Showing up right smack dab in the middle of Pride Month (and also unfortunately while Israel and Iran are currently airstriking each other), “The Queen of My Dreams” is a well-intentioned but tonally all-over-the-place look at how frustrating things can get when you’re a queer Muslim trying to live your best life.
Mainly set in 1999, the movie follows Azra (“The Sex Lives of College Girls” regular Amrit Kaur), an Pakistani Canadian grad student and aspiring actress who travels to her Karachi homeland to mourn the passing of her father (Hamza Haq). Once she’s there, she immediately butts heads with her heavily devout mother Mariam (Nimra Bucha), who wants her to adhere to the usual rites of mourning, which mostly consists of covering herself up in old-school Muslim garb and grieving with the ladies while the men do all the funeral preparations.
It’s a sad, bleak time for everyone involved, a complete 180 from how things were back in the day. The movie also flashes back to Karachi in 1969, when Azra’s mom (also played by Kaur) was a young, free-spirited woman beginning a sweet courtship with the future father of her children. It’s during these scenes where the movie visually snaps with colorful sharpness, a throwback to those Eastman Color-enhanced Bollywood movies starring Sharmila Tagore, Azra’s favorite actress.
“Queen” is an extended version of the three-minute experimental short South Asian Muslim writer-director Fawzia Mizra did back in 2012, where she assumes the role of a Bollywood starlet getting seduced by a swarthy, handsome gent, played by another woman in drag. Mirza goes full semi-autobiographical in this feature version, flashing back to her teenage years growing up in 1970s Nova Scotia with her fam – Ayana Manji plays young Arza in these scenes, while Bucha fully assumes Mariam – and slowly realizes she may be into girls. (For these scenes, the visuals are drab but comfortable, like so many ‘70s films of that time.) Unfortunately, her sexual awakening happens right after her dad gets a heart attack and her mother, once a Tupperware-selling modern woman, prays to Allah and promises to submit to Muslim traditions if he survives.
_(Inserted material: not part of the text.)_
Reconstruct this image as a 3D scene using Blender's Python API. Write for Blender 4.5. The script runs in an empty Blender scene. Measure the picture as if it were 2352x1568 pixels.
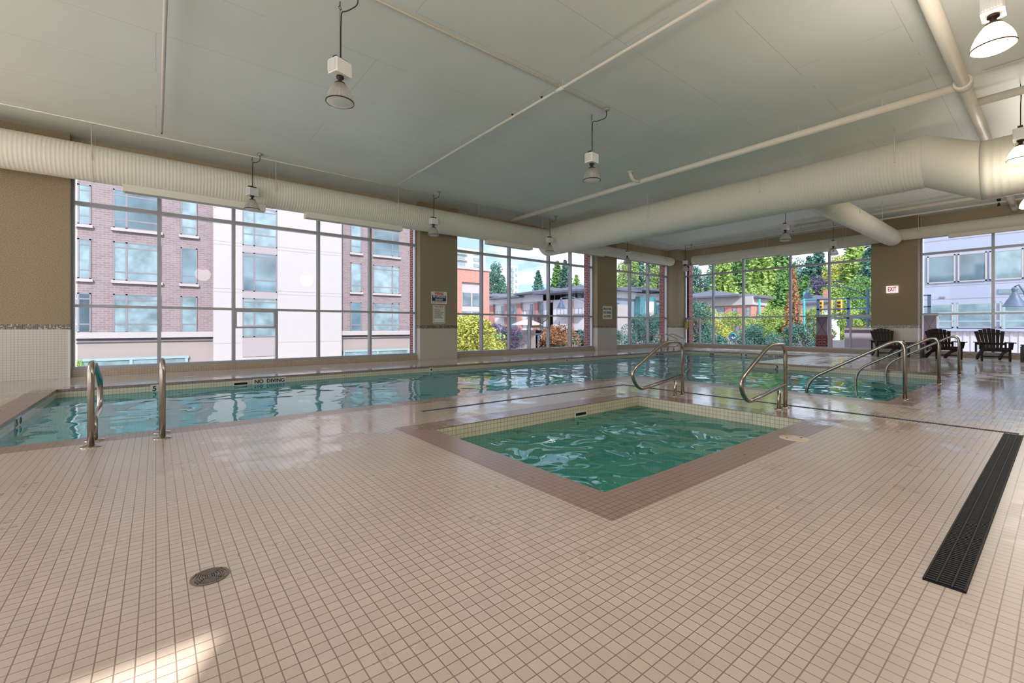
import bpy, bmesh, math, random
from mathutils import Vector, Matrix
random.seed(7)
C = bpy.context.scene.collection
S = bpy.context.scene
PI = math.pi
# ------------------------------------------------------------------ camera
H = 1.07
cam_d = bpy.data.cameras.new('camera'); cam = bpy.data.objects.new('camera', cam_d); C.objects.link(cam)
cam_d.sensor_fit = 'HORIZONTAL'; cam_d.sensor_width = 36.0
cam_d.lens = 1018.2 / 2352 * 36.0
cam_d.shift_y = -33.96 / 2352
cam_d.clip_start = 0.05; cam_d.clip_end = 6000
cam.location = (0, 0, H)
cam.rotation_euler = (PI / 2, 0, -math.radians(38.777))
S.camera = cam
# ------------------------------------------------------------------ colour / exposure
S.view_settings.view_transform = 'Standard'
S.view_settings.look = 'None'
S.view_settings.exposure = 1.47
S.view_settings.gamma = 1.0
S.view_settings.use_curve_mapping = False
S.cycles.max_bounces = 10; S.cycles.diffuse_bounces = 7; S.cycles.glossy_bounces = 4
S.cycles.transparent_max_bounces = 16; S.cycles.transmission_bounces = 6
S.cycles.sample_clamp_indirect = 6.0
S.cycles.use_denoising = True
S.cycles.caustics_reflective = False; S.cycles.caustics_refractive = False

def lin(r, g, b):
    f = lambda c: ((c / 255 + 0.055) / 1.055) ** 2.4 if c / 255 > 0.04045 else c / 255 / 12.92
    return (f(r), f(g), f(b), 1)

# ------------------------------------------------------------------ world: pale sky with soft clouds
SKY = 2.5
W = bpy.data.worlds.new('sky'); S.world = W; W.use_nodes = True
nt = W.node_tree; nt.nodes.clear()
def N(t, kind, **kw):
    n = t.nodes.new(kind)
    for k, v in kw.items():
        if k.startswith('i_'):
            n.inputs[k[2:].replace('_', ' ')].default_value = v
        else: setattr(n, k, v)
    return n
out = N(nt, 'ShaderNodeOutputWorld'); bg = N(nt, 'ShaderNodeBackground')
tc = N(nt, 'ShaderNodeTexCoord'); mp = N(nt, 'ShaderNodeMapping'); mp.inputs['Scale'].default_value = (1, 1, 3.2)
no = N(nt, 'ShaderNodeTexNoise'); no.inputs['Scale'].default_value = 2.6; no.inputs['Detail'].default_value = 7
no.inputs['Roughness'].default_value = 0.55
cr = N(nt, 'ShaderNodeValToRGB'); cr.color_ramp.elements[0].position = 0.40; cr.color_ramp.elements[1].position = 0.62
cr.color_ramp.elements[0].color = (.24, .33, .43, 1); cr.color_ramp.elements[1].color = (1.0, 1.0, 1.0, 1)
nt.links.new(tc.outputs['Generated'], mp.inputs[0]); nt.links.new(mp.outputs[0], no.inputs[0])
nt.links.new(no.outputs[0], cr.inputs[0]); nt.links.new(cr.outputs[0], bg.inputs[0])
bg.inputs[1].default_value = SKY
nt.links.new(bg.outputs[0], out.inputs[0])
# ------------------------------------------------------------------ sun (low from behind the camera)
sd = bpy.data.lights.new('sun', 'SUN'); sd.energy = 5.2; sd.angle = math.radians(.7); sd.color = (1.0, 0.93, 0.84)
so = bpy.data.objects.new('sun', sd); C.objects.link(so)
SUN_EL = math.radians(34.8)
sdir = Vector((0.46, 0.888, 0)).normalized() * math.cos(SUN_EL) + Vector((0, 0, -math.sin(SUN_EL)))
so.rotation_euler = sdir.to_track_quat('-Z', 'Y').to_euler(); so.location = (-8, -14, 14)

# ================================================================== materials
MATS = {}
def mat(name, col=(0.8, 0.8, 0.8, 1), rough=0.5, metal=0.0, spec=0.5, emis=None, es=0.0, bump=None, noise=None):
    """plain procedural material; noise=(scale, amount) varies the colour; bump=(scale, strength)"""
    m = bpy.data.materials.new(name); m.use_nodes = True; t = m.node_tree
    b = t.nodes['Principled BSDF']
    b.inputs['Base Color'].default_value = col; b.inputs['Roughness'].default_value = rough
    b.inputs['Metallic'].default_value = metal; b.inputs['Specular IOR Level'].default_value = spec
    if emis: b.inputs['Emission Color'].default_value = emis; b.inputs['Emission Strength'].default_value = es
    geo = N(t, 'ShaderNodeNewGeometry')
    if noise:
        n = N(t, 'ShaderNodeTexNoise'); n.inputs['Scale'].default_value = noise[0]; n.inputs['Detail'].default_value = 4
        t.links.new(geo.outputs['Position'], n.inputs[0])
        r = N(t, 'ShaderNodeValToRGB'); a = noise[1]
        r.color_ramp.elements[0].position = 0.3; r.color_ramp.elements[1].position = 0.7
        r.color_ramp.elements[0].color = (col[0] * (1 - a), col[1] * (1 - a), col[2] * (1 - a), 1)
        r.color_ramp.elements[1].color = (min(1, col[0] * (1 + a)), min(1, col[1] * (1 + a)), min(1, col[2] * (1 + a)), 1)
        t.links.new(n.outputs[0], r.inputs[0]); t.links.new(r.outputs[0], b.inputs['Base Color'])
    if bump:
        n = N(t, 'ShaderNodeTexNoise'); n.inputs['Scale'].default_value = bump[0]; n.inputs['Detail'].default_value = 3
        t.links.new(geo.outputs['Position'], n.inputs[0])
        bp = N(t, 'ShaderNodeBump'); bp.inputs['Strength'].default_value = bump[1]; bp.inputs['Distance'].default_value = 0.01
        t.links.new(n.outputs[0], bp.inputs['Height']); t.links.new(bp.outputs[0], b.inputs['Normal'])
    MATS[name] = m
    return m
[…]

Like most minority filmmakers who get the chance to tell their story in a feature film (and worry they may never get this opportunity again), Mizra gives us a lot with “Queen.” It’s basically a Bollywood-style romp, a family dramedy, and an indie psychodrama all in one movie. Since Bollywood films are regularly known to genre-bounce within a film, it’s almost like Mirza wanted to see what would happen if you threw some cinema-of-despair tropes in the mix.
Needless to say, the tonal shifts are jarring. One minute, you’re having a good time watching Mariam fall in love and become her own woman. The next minute, you get Azra and Mariam throwing verbal daggers at one another as they prepare for a funeral that’s already flooded with pain and anguish. Some viewers may prefer to stick with the peppier flashback scenes instead of going back to the funeral scenes, which appear to be the least fleshed-out part of the picture.
This obviously makes “Queen” just as dysfunctional as the family that’s in it. Mizra does find a ready-and-willing lead in Kaur, who exudes stylish, carefree cool as the mother and sad-eyed, tomboyish petulance as the daughter. Bucha, who some Westerners may know from her dedicated-mom roles in the MCU show “Ms. Marvel” and that wackadoo coming-of-age actioner “Polite Society,” once again continues her streak of playing strict, stubborn matriarchs who live by the my-way-or-the-highway code.
From the way Mirza tells it, life was more fun and comfortable before the Islamic Revolution messed things up. Since then, archaic Muslim traditions have ruined not only her homeland but her family. It turned her mother against her and virtually made her a pariah among her people. An uneven vision of what beautifully once was and what sadly still is, “The Queen of My Dreams” tells queer Muslims you can go home again. Unfortunately, it’s hard to be yourself once you’re there.